Enforcing analysts sign non-disclosures to view something they don't understand and then not report on what they see is a little confusing to me. Let's see what analysts that refer to BEA as a 'middleware' manufacturer were likely not to have seen, or if seen at least not understood.

In order to provide a migration platform Oracle will have to develop (should I say re-develop if they don't purchase BEA) transformation services for multiple versions of three large ERP platforms. Application level transformation of data may involve as many as 3x(number of versions of each ERP) X (up to a posssible 200x199x198x197x etc possible number of permutations) touch points. By involve I mean design, develop, test, and package these scripts or objects. The difficulty of course is one of significant complexity because Oracle ERP, PeopleSoft, and JDE evolved their internal workings over time and without a complete understanding of the outputs (workings) of the touchpoint internal processes, the interfaces will fail.

Migration is much simpler than 'integration'.

For integration the objects or scripts would be required to meet migration standards but would also have to contain embodied knowledge of the identity of the user and their role (RBAC) in an organization, the business processes, the message exchange method (remember the AS-400 and JDE and backward binary compatibility?), as well as targeted protocols for databases and reporting (future standards?).

Let's omit any consideration of how to deal with past client customizations and how they would be accommodated, protocols for SOA, and securing the Intranet EAI clouds required for the Fusion framework to operate safe from the incessant risk of multiple ports or multiple threads on a well publicized port being referenced before the client's competitor makes any important decision of their own.
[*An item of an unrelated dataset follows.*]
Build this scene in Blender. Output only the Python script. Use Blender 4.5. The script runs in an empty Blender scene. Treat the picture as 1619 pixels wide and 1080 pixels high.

To not omit this from current Fusion planning and execution (imagining that I am there) would risk some kind of madness within the engineers faced with the prodigous task of bringing this new universe to material form.

Getting back to my original point only stated a different way...what would an analyst see of what Fusion is that they WOULD understand? Signing a non-disclosure only means that we will continue to hear BEA (and therefore Oracle Fusion) described as middle-ware by analysts being secretive.

It makes me cringe whenever I hear the word middle-ware attached to this couple, but then again I don't own Oracle or BEA stock. That would make me a not so good analyst.